IL CASO DELLE POPOLARI VENETENegli anni della crisi, emisero consistenti quote di capitale, sulla base delle richieste della Vigilanza europea, spesso a fronte di altrettanti finanziamenti: erano le cosiddette
operazioni baciate.
I sottoscrittori erano convinti di essere esenti da perdite, perché le Banche avevano un Fondo per il riacquisto delle azioni, che fungeva da mantice: all'inizio, bastavano pochi giorni per vedersi restituito il capitale versato. Poi, quando le cose si sono messe male,
è diventato impossibile vendere le azioni, che non erano quotate sul mercato.
Inoltre, erano state emesse anche obbligazioni subordinate, sempre sottoscritte generalmente dai correntisti.
Quando si è proceduto alla loro liquidazione coatta amministrativa, nel giugno del 2017,
sono stati penalizzati sia gli azionisti, spesso solo correntisti e per di più finanziati a tal fine dalle stesse banche,
che gli obbligazionisti. Solo questi ultimi sono stati ammessi al parziale ristoro delle perdite, dovendo provare che era stata carpita la loro buona fede.

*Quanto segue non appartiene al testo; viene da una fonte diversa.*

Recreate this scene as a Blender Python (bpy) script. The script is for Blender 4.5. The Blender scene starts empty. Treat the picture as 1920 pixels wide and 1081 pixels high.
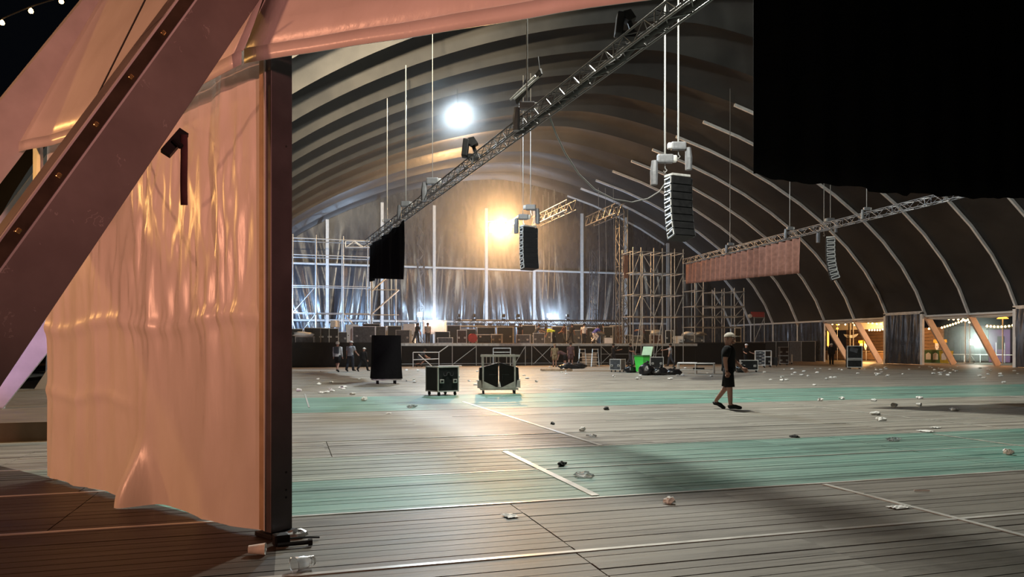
import bpy, bmesh, math, random
from mathutils import Vector, Matrix, Euler, noise
random.seed(7)
sc = bpy.context.scene
COL = sc.collection
V = Vector
PI = math.pi

# ---------------------------------------------------------------- camera
TH = math.radians(16.7)
CT, ST = math.cos(TH), math.sin(TH)
F = 1387.0
EYE = 1.5
cam_d = bpy.data.cameras.new('camera')
cam_d.sensor_width = 36.0
cam_d.lens = 36.0 * F / 1920
cam_d.shift_y = 109.5 / 1920
cam_d.clip_end = 500
cam = bpy.data.objects.new('camera', cam_d)
cam.location = (0, 0, EYE)
cam.rotation_euler = (PI / 2, 0, -TH)
COL.objects.link(cam)
sc.camera = cam

# ---------------------------------------------------------------- world, light, exposure
sc.view_settings.view_transform = 'Standard'
sc.view_settings.look = 'None'
sc.view_settings.gamma = 1.0
sc.view_settings.use_curve_mapping = False
sc.view_settings.exposure = 0.0
w = bpy.data.worlds.new('night_sky')
sc.world = w
w.use_nodes = True
w.node_tree.nodes['Background'].inputs[0].default_value = (0.35, 0.42, 0.6, 1)
w.node_tree.nodes['Background'].inputs[1].default_value = 0.004

WARM = (1.0, 0.55, 0.22)
SODIUM = (1.0, 0.50, 0.27)
COOL = (0.72, 0.88, 1.0)
NEUT = (1.0, 0.90, 0.74)

def lamp(name, kind, loc, power, col, size=0.3, aim=None, angle=90, blend=0.5):
    ld = bpy.data.lights.new(name, kind)
    ld.energy = power
    ld.color = col
    if kind == 'AREA':
        ld.size = size
    else:
        ld.shadow_soft_size = size
    if kind == 'SPOT':
        ld.spot_size = math.radians(angle)
        ld.spot_blend = blend
    o = bpy.data.objects.new(name, ld)
    o.location = loc
    if aim is not None:
        o.rotation_euler = (V(aim) - V(loc)).to_track_quat('-Z', 'Y').to_euler()
    COL.objects.link(o)
    return o

# hall lamp hung high under the vault, shaded, out of the frame above
lamp('hall_lamp_light', 'POINT', (9.5, 21.0, 15.8), 13500, (0.97, 0.96, 0.84), 0.3)
# unseen spot added under the vault edge to brighten the bays
lamp('vault_bay_fill', 'SPOT', (1.6, 16.0, 10.9), 170000, (1.0, 0.80, 0.52), 0.3, (2.2, 29.0, 16.6), 62, 1.0)
# cool lamp in view under the vault
lamp('vault_lamp_light', 'SPOT', (9.9, 44.6, 16.0), 12000, COOL, 0.3, (12.0, 34.0, 0), 160, 0.5)
# warm flood on the stage rig
lamp('rig_lamp_light', 'POINT', (17.96, 63.2, 12.1), 15000, WARM, 0.4)
# two work floods on the stage
lamp('stage_flood_light_a', 'SPOT', (12.2, 67.2, 4.5), 3600, (0.50, 0.72, 1.0), 0.2, (12.0, 78.0, 9.5), 140, 0.6)
lamp('stage_flood_front_a', 'POINT', (12.5, 66.5, 4.4), 900, (0.55, 0.76, 1.0), 0.2)
lamp('stage_flood_light_b', 'SPOT', (24.5, 68.2, 4.5), 5000, (0.50, 0.72, 1.0), 0.2, (28.0, 78.0, 9.5), 140, 0.6)
lamp('stage_flood_front_b', 'POINT', (24.7, 67.5, 4.4), 900, (0.55, 0.76, 1.0), 0.2)
lamp('end_wall_fill_light', 'SPOT', (-1.2, 69.0, 4.6), 6500, (0.38, 0.62, 1.0), 0.3, (4.0, 78.0, 9.0), 140, 0.6)  # unseen lamp added out of view to brighten the blue-lit end wall
# lamps outside the hall
lamp('tarp_wall_fill', 'SPOT', (-11.0, 1.8, 3.0), 2150, (1.0, 0.42, 0.24), 0.2, (-1.6, 7.6, 2.4), 55, 0.6)  # unseen lamp added to light the tarp wall
lamp('tarp_glint_fill', 'POINT', (-9.5, 12.5, 4.6), 650, (1.0, 0.5, 0.14), 0.12)  # unseen lamp added for orange glints on the tarp folds
lamp('eave_fill_light', 'SPOT', (4.5, -9.0, 3.6), 4000, (1.0, 0.40, 0.33), 0.4, (-0.2, 6.0, 4.4), 30, 0.8)  # unseen lamp added behind the camera to tint leg and eave flap pink
lamp('leg_lamp_light', 'SPOT', (-9.5, 5.0, 3.0), 3600, (0.86, 0.52, 1.0), 0.3, (-5.0, 16.6, 2.6), 24, 0.6)
lamp('yard_lamp_light', 'POINT', (62.0, 47.5, 2.6), 900, (0.75, 1.0, 0.9), 0.25)
lamp('bar_lamp_light', 'POINT', (61.0, 67.0, 3.0), 1900, (1.0, 0.5, 0.16), 0.3)
lamp('yard_string_light', 'POINT', (55.2, 43.2, 3.2), 520, (1.0, 0.52, 0.25), 0.3)
lamp('yard_string_light', 'POINT', (56.0, 48.3, 3.3), 350, (1.0, 0.55, 0.25), 0.3)
lamp('yard_string_light', 'POINT', (55.2, 55.6, 3.2), 520, (1.0, 0.52, 0.25), 0.3)
lamp('yard_string_light', 'POINT', (57.0, 60.0, 3.3), 450, (1.0, 0.55, 0.25), 0.3)

# ---------------------------------------------------------------- helpers
def P(px, py, d):
    k = (px - 960) / F
    return V((d * (k * CT + ST), d * (CT - k * ST), EYE + (650 - py) / F * d))
def G(px, py, z=0.0):
    d = F * (EYE - z) / (py - 650)
    p = P(px, py, d); p.z = z
    return p
def AY(px, Y, z=0.0):
    k = (px - 960) / F
    d = Y / (CT - k * ST)
    return V((d * (k * CT + ST), Y, z))
def AYp(px, py, Y):
    k = (px - 960) / F
    return P(px, py, Y / (CT - k * ST))
def AX(px, X, z=0.0):
    k = (px - 960) / F
    d = X / (k * CT + ST)
    return V((X, d * (CT - k * ST), z))
def AXp(px, py, X):
    k = (px - 960) / F
    return P(px, py, X / (k * CT + ST))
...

Lo Stato ci ha messo un bel po' di denari:
Banca Intesa ha comprato per 1 euro le due Good Bank, in pratica i depositi ed i crediti in bonis. I crediti non performanti sono stati attribuiti alla SGA, una società del Tesoro specializzata nella gestione di questa attività.
Sotto il profilo finanziario, le misure adottate dal Governo per garantire la continuità dell'accesso al credito da parte delle famiglie e delle imprese, nonché per la gestione dei processi di ristrutturazione delle banche in liquidazione consistono in
iniezioni di liquidità pari a 4,8 miliardi di euro. A questa cifra
si aggiungono circa 400 milioni, quale eventuale costo da sostenere per le garanzie prestate dallo Stato sugli impegni delle banche in liquidazione,
per un ammontare massimo di circa 12 miliardi di euro.